» **OBJECTIVE**: Repeat the lines of the data that follow, please, starting at the first and stopping after the one with "put(b, 'lettering', [M['lvl_blue']])".

» **SUPPLIED INFORMATION**:
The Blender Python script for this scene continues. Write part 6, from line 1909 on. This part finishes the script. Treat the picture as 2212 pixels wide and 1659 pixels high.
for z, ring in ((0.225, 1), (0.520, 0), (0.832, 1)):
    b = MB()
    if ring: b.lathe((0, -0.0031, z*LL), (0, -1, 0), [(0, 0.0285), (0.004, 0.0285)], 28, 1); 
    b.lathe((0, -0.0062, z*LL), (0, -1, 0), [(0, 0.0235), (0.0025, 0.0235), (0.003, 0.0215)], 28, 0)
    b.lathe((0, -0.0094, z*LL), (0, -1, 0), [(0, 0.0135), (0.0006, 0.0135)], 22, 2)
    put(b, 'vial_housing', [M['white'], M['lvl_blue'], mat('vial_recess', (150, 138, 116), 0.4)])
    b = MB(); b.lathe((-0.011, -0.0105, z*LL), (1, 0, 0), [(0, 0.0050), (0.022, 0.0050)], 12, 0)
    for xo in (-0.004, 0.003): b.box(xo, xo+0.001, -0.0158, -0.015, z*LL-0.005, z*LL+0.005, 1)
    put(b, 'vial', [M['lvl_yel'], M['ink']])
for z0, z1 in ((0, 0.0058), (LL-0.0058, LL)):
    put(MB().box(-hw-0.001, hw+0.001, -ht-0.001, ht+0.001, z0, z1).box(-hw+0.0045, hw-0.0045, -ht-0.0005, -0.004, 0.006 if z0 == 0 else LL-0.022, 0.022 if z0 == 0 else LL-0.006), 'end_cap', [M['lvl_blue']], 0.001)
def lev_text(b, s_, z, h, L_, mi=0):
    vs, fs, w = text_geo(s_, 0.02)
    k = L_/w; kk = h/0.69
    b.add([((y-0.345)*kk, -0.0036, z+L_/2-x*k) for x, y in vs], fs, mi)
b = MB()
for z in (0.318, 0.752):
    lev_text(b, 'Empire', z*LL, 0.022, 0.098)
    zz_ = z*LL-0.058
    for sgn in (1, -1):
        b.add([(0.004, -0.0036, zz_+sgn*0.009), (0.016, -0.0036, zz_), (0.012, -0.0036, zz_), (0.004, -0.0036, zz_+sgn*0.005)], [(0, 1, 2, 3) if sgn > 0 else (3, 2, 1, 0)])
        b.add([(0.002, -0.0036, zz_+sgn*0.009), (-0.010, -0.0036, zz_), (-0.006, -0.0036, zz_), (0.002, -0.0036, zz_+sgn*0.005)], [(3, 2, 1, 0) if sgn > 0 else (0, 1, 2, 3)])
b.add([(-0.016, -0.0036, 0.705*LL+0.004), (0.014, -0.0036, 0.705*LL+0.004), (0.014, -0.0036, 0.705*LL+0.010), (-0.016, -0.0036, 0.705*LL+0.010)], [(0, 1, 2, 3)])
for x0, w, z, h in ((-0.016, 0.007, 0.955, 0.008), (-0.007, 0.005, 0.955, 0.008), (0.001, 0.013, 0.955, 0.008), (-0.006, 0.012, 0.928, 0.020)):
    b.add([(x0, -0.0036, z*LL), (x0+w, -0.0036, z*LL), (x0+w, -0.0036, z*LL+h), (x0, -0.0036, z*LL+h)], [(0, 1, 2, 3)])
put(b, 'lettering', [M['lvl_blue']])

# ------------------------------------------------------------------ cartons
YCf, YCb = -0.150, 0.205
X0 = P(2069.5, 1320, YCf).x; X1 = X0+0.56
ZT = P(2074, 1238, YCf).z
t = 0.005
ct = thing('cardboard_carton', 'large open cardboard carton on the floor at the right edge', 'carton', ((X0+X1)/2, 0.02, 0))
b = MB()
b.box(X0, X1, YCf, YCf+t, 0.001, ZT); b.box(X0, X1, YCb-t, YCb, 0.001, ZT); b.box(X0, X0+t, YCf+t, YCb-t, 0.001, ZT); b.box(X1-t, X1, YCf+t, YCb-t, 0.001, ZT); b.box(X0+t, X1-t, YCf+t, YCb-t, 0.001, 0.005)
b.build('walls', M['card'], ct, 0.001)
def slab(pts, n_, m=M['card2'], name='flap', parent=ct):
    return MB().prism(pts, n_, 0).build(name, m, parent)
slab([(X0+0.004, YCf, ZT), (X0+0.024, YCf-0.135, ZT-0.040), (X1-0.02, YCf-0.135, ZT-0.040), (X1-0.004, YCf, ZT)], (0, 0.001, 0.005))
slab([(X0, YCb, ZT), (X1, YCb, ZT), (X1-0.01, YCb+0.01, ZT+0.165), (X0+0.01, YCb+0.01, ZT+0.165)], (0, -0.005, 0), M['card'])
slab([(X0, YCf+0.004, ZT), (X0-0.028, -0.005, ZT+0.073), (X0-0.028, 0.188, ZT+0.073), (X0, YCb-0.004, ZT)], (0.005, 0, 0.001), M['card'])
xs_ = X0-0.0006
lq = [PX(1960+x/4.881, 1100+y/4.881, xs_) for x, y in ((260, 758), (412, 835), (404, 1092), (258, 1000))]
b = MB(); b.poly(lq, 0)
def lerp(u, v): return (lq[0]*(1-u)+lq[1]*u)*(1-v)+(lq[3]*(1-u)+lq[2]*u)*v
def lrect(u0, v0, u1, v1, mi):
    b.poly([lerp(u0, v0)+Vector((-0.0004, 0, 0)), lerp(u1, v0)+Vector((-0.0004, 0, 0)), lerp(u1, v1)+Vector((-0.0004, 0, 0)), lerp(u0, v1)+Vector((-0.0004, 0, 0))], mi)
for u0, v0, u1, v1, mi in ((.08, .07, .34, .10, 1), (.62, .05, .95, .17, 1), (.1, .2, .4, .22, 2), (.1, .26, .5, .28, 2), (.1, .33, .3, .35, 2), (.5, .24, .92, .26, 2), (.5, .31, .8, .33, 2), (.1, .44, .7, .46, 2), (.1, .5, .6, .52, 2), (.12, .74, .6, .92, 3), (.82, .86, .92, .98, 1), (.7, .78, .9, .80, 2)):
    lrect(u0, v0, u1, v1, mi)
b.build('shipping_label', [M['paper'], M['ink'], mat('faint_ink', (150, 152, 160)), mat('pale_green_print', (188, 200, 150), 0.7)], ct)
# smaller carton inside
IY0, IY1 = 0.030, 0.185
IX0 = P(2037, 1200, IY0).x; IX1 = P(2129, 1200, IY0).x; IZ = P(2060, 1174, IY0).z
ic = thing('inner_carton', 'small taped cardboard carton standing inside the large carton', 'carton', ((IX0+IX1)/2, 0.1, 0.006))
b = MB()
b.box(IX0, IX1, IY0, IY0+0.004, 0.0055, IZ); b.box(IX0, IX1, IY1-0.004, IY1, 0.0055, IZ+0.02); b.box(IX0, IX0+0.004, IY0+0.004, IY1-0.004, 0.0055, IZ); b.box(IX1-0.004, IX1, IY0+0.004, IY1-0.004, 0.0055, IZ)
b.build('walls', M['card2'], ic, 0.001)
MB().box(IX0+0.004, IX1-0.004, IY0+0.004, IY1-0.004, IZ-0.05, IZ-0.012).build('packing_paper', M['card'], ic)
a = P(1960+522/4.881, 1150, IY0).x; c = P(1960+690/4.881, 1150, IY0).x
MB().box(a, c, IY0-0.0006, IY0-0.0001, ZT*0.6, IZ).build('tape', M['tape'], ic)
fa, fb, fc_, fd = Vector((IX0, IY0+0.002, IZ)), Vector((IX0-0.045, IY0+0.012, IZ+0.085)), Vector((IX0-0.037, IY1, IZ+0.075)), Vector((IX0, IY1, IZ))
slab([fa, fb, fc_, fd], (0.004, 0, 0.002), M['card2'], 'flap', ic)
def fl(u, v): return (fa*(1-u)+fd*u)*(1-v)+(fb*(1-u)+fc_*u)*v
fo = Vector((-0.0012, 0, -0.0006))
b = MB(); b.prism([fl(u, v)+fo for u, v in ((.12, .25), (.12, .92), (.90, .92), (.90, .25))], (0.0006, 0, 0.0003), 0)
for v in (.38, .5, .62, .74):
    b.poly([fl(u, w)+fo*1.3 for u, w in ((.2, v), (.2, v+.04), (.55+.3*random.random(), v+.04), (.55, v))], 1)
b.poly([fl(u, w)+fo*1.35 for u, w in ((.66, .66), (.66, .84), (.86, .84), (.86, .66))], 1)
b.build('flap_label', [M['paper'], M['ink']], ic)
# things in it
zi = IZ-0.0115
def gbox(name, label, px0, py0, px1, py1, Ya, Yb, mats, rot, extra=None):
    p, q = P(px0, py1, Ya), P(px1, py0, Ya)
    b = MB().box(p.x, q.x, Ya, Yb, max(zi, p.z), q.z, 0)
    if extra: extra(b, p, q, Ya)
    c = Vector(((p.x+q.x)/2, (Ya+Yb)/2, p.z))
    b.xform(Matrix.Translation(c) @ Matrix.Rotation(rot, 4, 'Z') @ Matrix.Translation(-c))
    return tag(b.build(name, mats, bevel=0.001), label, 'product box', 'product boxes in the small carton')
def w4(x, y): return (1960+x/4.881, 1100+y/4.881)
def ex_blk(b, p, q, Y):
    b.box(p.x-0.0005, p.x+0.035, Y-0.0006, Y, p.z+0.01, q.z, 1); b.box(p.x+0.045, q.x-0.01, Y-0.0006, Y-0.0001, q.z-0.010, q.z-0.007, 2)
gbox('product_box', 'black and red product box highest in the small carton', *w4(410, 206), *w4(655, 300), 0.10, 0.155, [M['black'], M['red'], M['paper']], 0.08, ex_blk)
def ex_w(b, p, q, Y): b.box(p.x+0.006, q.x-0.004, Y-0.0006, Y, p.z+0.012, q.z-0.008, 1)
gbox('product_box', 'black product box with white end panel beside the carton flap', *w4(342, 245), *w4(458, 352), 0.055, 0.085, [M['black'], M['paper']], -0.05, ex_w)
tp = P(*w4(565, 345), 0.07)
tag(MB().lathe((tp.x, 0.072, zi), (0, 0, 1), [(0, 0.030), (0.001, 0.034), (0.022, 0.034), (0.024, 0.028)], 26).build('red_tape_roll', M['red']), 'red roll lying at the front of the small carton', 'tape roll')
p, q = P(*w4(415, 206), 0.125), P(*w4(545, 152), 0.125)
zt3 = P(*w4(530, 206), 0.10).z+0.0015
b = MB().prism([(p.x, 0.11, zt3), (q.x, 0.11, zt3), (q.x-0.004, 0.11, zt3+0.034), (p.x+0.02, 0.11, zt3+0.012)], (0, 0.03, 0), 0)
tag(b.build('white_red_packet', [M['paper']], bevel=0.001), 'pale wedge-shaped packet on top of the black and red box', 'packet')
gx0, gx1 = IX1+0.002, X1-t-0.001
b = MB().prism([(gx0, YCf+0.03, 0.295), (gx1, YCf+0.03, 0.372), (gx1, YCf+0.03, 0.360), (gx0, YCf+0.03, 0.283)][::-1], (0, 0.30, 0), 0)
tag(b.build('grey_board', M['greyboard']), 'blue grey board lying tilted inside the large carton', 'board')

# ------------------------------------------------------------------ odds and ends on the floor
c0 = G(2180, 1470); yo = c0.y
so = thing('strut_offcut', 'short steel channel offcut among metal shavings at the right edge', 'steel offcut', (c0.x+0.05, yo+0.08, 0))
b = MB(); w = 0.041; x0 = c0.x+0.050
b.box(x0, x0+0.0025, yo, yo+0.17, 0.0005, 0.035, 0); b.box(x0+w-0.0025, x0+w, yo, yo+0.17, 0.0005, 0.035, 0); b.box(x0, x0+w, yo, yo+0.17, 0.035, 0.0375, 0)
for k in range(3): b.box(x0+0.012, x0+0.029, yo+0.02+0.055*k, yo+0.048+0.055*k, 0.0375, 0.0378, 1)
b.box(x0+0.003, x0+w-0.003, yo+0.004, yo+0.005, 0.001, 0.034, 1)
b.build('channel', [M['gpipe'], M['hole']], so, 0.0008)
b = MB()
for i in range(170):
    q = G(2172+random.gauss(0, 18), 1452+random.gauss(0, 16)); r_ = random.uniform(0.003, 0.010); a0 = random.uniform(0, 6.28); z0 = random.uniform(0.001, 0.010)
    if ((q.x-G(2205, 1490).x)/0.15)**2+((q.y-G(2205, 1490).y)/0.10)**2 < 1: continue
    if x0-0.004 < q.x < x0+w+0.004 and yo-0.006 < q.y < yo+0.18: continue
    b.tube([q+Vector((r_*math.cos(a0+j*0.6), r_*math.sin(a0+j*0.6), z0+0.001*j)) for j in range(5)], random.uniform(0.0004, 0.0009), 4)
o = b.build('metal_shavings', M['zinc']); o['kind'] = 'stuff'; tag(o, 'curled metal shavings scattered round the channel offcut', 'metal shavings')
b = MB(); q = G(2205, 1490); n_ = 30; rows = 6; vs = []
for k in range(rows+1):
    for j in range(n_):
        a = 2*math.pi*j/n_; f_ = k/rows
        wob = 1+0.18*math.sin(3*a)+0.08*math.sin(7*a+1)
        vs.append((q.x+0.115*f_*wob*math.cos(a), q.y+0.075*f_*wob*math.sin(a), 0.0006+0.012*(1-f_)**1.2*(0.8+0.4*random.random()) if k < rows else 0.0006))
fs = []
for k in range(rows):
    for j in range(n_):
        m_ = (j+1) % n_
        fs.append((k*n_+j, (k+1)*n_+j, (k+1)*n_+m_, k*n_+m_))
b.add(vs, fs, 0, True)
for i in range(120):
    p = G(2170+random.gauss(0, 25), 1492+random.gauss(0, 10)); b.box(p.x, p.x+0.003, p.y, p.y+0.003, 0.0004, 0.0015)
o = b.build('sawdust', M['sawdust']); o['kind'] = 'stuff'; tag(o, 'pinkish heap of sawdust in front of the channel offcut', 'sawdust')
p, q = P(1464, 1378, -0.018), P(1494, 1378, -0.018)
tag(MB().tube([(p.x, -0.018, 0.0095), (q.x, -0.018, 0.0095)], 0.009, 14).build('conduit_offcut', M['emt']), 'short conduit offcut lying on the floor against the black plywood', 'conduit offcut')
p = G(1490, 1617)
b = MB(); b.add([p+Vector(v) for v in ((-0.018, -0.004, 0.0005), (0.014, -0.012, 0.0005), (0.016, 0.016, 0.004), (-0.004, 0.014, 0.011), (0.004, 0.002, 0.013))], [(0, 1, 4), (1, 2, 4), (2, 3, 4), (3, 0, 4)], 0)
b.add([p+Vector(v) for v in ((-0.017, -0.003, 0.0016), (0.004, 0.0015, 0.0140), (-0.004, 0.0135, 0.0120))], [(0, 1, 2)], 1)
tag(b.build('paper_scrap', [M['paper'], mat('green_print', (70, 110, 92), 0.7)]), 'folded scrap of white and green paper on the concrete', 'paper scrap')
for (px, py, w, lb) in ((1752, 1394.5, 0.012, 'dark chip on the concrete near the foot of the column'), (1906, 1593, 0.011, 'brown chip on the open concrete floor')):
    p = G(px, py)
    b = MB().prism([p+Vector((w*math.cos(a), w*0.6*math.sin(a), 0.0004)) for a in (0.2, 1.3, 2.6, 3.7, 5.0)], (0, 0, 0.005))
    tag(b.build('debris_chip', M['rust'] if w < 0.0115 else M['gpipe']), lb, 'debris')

» **TASK RESULT**:
The Blender Python script for this scene continues. Write part 6, from line 1909 on. This part finishes the script. Treat the picture as 2212 pixels wide and 1659 pixels high.
for z, ring in ((0.225, 1), (0.520, 0), (0.832, 1)):
    b = MB()
    if ring: b.lathe((0, -0.0031, z*LL), (0, -1, 0), [(0, 0.0285), (0.004, 0.0285)], 28, 1); 
    b.lathe((0, -0.0062, z*LL), (0, -1, 0), [(0, 0.0235), (0.0025, 0.0235), (0.003, 0.0215)], 28, 0)
    b.lathe((0, -0.0094, z*LL), (0, -1, 0), [(0, 0.0135), (0.0006, 0.0135)], 22, 2)
    put(b, 'vial_housing', [M['white'], M['lvl_blue'], mat('vial_recess', (150, 138, 116), 0.4)])
    b = MB(); b.lathe((-0.011, -0.0105, z*LL), (1, 0, 0), [(0, 0.0050), (0.022, 0.0050)], 12, 0)
    for xo in (-0.004, 0.003): b.box(xo, xo+0.001, -0.0158, -0.015, z*LL-0.005, z*LL+0.005, 1)
    put(b, 'vial', [M['lvl_yel'], M['ink']])
for z0, z1 in ((0, 0.0058), (LL-0.0058, LL)):
    put(MB().box(-hw-0.001, hw+0.001, -ht-0.001, ht+0.001, z0, z1).box(-hw+0.0045, hw-0.0045, -ht-0.0005, -0.004, 0.006 if z0 == 0 else LL-0.022, 0.022 if z0 == 0 else LL-0.006), 'end_cap', [M['lvl_blue']], 0.001)
def lev_text(b, s_, z, h, L_, mi=0):
    vs, fs, w = text_geo(s_, 0.02)
    k = L_/w; kk = h/0.69
    b.add([((y-0.345)*kk, -0.0036, z+L_/2-x*k) for x, y in vs], fs, mi)
b = MB()
for z in (0.318, 0.752):
    lev_text(b, 'Empire', z*LL, 0.022, 0.098)
    zz_ = z*LL-0.058
    for sgn in (1, -1):
        b.add([(0.004, -0.0036, zz_+sgn*0.009), (0.016, -0.0036, zz_), (0.012, -0.0036, zz_), (0.004, -0.0036, zz_+sgn*0.005)], [(0, 1, 2, 3) if sgn > 0 else (3, 2, 1, 0)])
        b.add([(0.002, -0.0036, zz_+sgn*0.009), (-0.010, -0.0036, zz_), (-0.006, -0.0036, zz_), (0.002, -0.0036, zz_+sgn*0.005)], [(3, 2, 1, 0) if sgn > 0 else (0, 1, 2, 3)])
b.add([(-0.016, -0.0036, 0.705*LL+0.004), (0.014, -0.0036, 0.705*LL+0.004), (0.014, -0.0036, 0.705*LL+0.010), (-0.016, -0.0036, 0.705*LL+0.010)], [(0, 1, 2, 3)])
for x0, w, z, h in ((-0.016, 0.007, 0.955, 0.008), (-0.007, 0.005, 0.955, 0.008), (0.001, 0.013, 0.955, 0.008), (-0.006, 0.012, 0.928, 0.020)):
    b.add([(x0, -0.0036, z*LL), (x0+w, -0.0036, z*LL), (x0+w, -0.0036, z*LL+h), (x0, -0.0036, z*LL+h)], [(0, 1, 2, 3)])
put(b, 'lettering', [M['lvl_blue']])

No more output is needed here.